Monday, March 30, 2009
Doctor Who... in other lands
1. The nights in Iceland are six months long so when each episode of Doctor Who is broadcast it must be played at 1/360th normal speed in order to last the same amount of time as an episode broadcast in England. In addition, as there is only one night a year, Iceland television has only got as far as showing The Unquiet Dead despite buying the series in 2006!
2. In Japan you can watch the adventures of any of the first eight Doctors but, astonishingly, the exploits of the ninth and tenth incarnations of Doctor Who are banned! This is because Japan has the largest population of robots in the world. The new series, with its scenes of Daleks and Cybermen climbing stairs cannot be broadcast in case it gives the robots ideas! When it was discovered that the seventh Doctor story Remembrance of the Daleks also showed a Dalek going up stairs, the robots in Japan all had to have their memories erased. Remembrance of the Daleks can now only be transmitted at a time when all of Japan's robots are asleep!

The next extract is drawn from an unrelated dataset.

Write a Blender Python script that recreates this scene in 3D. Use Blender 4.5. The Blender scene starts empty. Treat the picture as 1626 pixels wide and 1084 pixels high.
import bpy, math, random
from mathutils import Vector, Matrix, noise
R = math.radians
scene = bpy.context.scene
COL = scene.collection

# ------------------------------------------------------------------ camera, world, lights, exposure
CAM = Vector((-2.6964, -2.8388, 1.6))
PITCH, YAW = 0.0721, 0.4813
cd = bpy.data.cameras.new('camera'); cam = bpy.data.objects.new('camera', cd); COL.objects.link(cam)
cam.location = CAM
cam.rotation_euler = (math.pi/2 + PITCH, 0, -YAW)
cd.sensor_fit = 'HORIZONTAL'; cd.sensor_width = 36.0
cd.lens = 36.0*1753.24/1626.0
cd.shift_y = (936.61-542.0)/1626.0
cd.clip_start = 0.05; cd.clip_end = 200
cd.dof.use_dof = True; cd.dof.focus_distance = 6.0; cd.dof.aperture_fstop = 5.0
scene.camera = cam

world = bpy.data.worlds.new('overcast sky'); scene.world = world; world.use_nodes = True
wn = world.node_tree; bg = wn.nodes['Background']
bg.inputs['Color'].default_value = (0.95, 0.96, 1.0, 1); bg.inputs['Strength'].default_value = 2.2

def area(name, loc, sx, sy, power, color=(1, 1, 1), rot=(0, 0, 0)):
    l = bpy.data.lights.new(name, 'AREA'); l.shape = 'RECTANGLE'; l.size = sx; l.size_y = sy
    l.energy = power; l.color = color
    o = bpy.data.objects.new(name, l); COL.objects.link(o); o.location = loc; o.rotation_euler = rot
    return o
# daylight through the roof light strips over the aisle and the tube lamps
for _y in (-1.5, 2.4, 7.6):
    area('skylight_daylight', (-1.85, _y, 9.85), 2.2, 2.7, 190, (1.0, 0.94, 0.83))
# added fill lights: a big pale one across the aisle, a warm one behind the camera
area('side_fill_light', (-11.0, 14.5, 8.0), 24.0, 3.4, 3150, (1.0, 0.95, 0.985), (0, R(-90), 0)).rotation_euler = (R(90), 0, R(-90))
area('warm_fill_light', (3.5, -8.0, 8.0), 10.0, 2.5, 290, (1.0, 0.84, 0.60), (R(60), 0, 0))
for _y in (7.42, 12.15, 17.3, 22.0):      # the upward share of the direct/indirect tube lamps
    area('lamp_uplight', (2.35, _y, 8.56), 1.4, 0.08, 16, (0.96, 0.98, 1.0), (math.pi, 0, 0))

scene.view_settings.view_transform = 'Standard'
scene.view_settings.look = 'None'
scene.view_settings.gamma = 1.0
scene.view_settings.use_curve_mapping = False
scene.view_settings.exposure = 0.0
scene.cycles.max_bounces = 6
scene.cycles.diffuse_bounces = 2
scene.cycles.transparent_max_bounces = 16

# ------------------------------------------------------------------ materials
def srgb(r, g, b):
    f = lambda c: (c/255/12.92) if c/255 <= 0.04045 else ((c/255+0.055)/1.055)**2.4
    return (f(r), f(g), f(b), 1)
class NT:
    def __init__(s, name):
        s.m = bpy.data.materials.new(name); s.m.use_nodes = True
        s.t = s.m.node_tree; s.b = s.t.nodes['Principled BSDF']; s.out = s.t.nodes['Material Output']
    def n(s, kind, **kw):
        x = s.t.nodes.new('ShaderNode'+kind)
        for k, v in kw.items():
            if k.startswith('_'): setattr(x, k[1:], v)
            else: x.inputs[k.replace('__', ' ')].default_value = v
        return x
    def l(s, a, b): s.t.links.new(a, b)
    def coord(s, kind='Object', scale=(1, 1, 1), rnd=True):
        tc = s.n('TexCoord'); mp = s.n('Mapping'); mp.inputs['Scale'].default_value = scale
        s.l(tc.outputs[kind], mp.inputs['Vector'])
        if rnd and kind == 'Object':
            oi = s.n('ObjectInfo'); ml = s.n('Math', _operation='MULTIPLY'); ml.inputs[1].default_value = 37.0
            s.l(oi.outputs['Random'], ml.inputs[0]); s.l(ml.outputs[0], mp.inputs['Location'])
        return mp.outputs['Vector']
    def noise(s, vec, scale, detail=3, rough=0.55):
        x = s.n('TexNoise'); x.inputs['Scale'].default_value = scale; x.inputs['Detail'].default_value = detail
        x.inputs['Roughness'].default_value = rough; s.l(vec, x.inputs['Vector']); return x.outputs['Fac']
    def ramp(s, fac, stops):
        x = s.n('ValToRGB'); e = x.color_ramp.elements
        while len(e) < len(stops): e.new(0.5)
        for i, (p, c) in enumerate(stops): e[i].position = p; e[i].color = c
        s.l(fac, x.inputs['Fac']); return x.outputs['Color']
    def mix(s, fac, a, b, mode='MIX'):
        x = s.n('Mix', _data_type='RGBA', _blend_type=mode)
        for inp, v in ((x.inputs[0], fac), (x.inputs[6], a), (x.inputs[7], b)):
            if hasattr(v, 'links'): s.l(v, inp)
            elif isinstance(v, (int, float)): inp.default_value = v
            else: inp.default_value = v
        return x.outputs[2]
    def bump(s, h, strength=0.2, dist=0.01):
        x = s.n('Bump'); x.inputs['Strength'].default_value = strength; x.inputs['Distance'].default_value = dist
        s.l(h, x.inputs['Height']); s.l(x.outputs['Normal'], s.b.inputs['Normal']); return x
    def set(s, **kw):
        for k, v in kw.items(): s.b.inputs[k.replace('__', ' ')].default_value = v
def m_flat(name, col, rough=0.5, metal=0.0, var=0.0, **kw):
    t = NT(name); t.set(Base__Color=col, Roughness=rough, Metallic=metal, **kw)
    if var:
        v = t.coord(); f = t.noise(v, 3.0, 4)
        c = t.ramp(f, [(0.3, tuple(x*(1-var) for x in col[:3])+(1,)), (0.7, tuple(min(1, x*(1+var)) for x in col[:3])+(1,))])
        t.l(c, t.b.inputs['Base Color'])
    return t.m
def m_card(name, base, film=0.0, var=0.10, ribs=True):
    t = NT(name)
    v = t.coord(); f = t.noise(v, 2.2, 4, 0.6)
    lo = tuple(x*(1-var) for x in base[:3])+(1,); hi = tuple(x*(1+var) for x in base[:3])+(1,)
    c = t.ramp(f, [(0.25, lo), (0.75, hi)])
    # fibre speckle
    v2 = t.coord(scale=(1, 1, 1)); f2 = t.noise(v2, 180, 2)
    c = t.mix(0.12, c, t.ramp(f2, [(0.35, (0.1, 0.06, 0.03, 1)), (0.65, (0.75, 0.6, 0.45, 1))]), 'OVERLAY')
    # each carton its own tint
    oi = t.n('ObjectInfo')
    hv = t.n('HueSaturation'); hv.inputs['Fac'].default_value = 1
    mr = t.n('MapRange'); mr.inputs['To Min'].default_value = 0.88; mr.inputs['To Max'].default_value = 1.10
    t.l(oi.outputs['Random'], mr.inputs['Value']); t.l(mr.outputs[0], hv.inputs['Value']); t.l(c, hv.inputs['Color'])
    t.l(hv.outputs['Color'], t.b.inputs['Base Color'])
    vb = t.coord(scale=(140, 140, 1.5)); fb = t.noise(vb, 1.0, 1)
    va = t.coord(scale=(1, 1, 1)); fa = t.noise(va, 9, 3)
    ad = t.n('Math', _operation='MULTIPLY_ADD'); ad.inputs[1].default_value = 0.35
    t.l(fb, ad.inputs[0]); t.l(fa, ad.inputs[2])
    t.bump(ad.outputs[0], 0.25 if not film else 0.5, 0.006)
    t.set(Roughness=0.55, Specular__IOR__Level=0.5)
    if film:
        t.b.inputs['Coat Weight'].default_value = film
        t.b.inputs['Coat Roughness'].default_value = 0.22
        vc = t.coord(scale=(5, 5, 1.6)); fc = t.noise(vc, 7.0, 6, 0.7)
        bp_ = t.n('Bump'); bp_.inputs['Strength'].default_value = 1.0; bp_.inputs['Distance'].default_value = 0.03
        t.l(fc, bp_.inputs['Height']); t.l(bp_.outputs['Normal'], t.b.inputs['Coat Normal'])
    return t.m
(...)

3. Latveria is officially the gloomiest country in the world and when Father's Day was first broadcast the scene of Roses' Dad being run over immediately became the nation's favourite comedy moment!
4. You might imagine that because Australia is on the bottom of the world Doctor Who would be transmitted upside down but this cliché is as silly as the idea that people in England watch the series while wearing bowler hats! In fact the Australian government has spent billions of dollars developing a machine which allows television pictures to be broadcast the right way up. So everyone in Australia sees Doctor Who on television the normal way up and then watches it standing on their heads! While eating Christmas Dinner on the beach! In summer!
5. Television signals also travel into space allowing Doctor Who to be watched on strange far away worlds. In space the viewers are already alien monsters so most of a story like The Satan Pit, with the Beast and the Ood, is regarded as an everyday soap opera while the one scene where the Doctor and Rose talk about mortgages is the most fantastic, imaginative, mind-blowing, science-fiction ever imagined!